SET TASK: For each line of the data below that holds "wide", copy the line.

## begin INFORMATION PROVIDED

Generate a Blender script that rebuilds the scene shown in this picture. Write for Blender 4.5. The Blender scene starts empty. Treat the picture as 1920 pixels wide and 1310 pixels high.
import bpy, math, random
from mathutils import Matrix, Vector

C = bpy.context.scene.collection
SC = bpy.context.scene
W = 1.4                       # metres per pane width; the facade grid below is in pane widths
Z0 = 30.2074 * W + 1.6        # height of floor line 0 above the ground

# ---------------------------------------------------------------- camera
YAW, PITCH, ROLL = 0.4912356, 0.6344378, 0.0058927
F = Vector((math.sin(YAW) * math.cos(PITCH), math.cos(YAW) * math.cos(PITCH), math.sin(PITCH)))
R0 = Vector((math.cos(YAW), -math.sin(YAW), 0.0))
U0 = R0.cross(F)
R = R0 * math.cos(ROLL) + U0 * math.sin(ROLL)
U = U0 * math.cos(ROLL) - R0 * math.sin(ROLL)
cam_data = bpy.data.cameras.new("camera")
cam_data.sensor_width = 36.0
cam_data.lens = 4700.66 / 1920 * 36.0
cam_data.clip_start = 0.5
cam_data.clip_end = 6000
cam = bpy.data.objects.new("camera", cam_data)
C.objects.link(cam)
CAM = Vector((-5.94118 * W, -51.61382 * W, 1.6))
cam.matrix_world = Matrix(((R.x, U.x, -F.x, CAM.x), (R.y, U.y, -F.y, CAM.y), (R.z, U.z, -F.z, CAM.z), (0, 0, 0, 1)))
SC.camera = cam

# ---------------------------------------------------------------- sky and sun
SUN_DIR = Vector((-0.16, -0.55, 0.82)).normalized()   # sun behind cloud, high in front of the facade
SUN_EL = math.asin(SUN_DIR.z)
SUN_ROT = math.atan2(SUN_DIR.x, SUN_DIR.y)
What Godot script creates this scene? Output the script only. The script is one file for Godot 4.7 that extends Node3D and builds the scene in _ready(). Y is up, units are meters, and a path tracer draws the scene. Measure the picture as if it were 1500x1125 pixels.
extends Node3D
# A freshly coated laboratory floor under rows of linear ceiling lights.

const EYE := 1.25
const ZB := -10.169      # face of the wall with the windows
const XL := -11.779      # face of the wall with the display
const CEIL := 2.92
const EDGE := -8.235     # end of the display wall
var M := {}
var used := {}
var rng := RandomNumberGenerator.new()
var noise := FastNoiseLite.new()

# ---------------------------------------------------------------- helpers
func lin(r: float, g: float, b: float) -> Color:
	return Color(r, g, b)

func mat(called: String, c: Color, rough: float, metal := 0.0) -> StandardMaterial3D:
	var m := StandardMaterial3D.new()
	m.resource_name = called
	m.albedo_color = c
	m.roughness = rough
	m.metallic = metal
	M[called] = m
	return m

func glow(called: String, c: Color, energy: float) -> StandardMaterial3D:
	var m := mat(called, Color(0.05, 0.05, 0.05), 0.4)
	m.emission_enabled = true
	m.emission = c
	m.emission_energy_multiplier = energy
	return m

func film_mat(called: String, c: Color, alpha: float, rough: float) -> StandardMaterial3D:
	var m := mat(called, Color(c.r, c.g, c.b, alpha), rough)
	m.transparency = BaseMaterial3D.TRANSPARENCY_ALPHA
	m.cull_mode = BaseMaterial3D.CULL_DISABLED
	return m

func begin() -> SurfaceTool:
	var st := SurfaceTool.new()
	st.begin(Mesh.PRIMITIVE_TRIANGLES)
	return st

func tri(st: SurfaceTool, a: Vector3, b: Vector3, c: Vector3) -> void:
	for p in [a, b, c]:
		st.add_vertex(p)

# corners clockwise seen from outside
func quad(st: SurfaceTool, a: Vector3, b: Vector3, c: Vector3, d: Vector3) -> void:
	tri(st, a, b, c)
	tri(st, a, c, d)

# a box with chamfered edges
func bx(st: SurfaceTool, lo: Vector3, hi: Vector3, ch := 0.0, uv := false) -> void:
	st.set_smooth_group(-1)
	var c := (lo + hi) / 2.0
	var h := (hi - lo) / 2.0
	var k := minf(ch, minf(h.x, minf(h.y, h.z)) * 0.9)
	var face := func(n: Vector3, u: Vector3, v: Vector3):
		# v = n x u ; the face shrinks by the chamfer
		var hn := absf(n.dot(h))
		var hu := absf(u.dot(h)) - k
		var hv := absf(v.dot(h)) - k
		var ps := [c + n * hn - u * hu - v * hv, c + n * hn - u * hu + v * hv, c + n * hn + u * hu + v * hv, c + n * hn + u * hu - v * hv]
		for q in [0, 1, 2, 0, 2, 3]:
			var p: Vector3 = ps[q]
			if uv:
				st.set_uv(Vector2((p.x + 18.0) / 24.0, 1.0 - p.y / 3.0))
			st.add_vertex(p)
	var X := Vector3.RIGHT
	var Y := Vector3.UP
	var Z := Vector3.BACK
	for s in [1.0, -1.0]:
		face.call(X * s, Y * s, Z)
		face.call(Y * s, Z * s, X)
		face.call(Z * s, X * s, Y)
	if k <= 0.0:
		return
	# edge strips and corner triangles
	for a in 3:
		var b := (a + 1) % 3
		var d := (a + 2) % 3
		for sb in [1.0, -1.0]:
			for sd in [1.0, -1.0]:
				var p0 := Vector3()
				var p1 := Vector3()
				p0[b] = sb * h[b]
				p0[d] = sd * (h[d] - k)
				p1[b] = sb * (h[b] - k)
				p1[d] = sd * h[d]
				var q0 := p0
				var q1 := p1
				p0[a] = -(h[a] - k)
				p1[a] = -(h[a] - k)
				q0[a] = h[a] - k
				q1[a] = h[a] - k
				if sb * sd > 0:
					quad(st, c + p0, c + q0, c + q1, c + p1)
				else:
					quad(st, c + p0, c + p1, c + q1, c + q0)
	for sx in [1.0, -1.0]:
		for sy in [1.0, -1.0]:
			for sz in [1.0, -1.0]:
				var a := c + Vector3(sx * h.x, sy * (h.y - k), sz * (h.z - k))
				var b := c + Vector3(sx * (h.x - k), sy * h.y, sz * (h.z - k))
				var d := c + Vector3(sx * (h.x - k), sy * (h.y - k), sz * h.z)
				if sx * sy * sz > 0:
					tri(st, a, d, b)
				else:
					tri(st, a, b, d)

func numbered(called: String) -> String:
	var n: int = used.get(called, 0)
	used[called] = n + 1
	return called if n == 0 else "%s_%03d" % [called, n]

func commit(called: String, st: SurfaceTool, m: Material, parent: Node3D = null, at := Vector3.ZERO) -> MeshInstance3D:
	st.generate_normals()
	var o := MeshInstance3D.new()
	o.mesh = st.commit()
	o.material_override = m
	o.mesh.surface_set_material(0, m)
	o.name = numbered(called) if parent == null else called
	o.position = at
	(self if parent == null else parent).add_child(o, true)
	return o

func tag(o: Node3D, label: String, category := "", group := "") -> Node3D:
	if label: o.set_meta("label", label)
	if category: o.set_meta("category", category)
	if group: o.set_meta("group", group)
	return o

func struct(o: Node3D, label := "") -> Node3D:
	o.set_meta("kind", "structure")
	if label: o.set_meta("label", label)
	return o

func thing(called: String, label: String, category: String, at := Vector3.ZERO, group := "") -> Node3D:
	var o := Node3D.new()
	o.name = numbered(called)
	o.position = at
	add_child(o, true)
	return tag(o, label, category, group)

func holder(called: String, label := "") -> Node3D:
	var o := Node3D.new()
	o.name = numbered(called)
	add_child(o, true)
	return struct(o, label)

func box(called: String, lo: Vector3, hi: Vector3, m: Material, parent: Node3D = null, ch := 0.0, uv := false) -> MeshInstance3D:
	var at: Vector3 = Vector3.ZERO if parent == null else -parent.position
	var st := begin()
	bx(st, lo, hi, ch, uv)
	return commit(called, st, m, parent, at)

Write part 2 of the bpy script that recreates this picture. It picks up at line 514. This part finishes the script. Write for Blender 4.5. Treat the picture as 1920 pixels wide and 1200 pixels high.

## end INFORMATION PROVIDED

RESPONSE TO THIS TASK:
Generate a Blender script that rebuilds the scene shown in this picture. Write for Blender 4.5. The Blender scene starts empty. Treat the picture as 1920 pixels wide and 1310 pixels high.
Write part 2 of the bpy script that recreates this picture. It picks up at line 514. This part finishes the script. Write for Blender 4.5. Treat the picture as 1920 pixels wide and 1200 pixels high.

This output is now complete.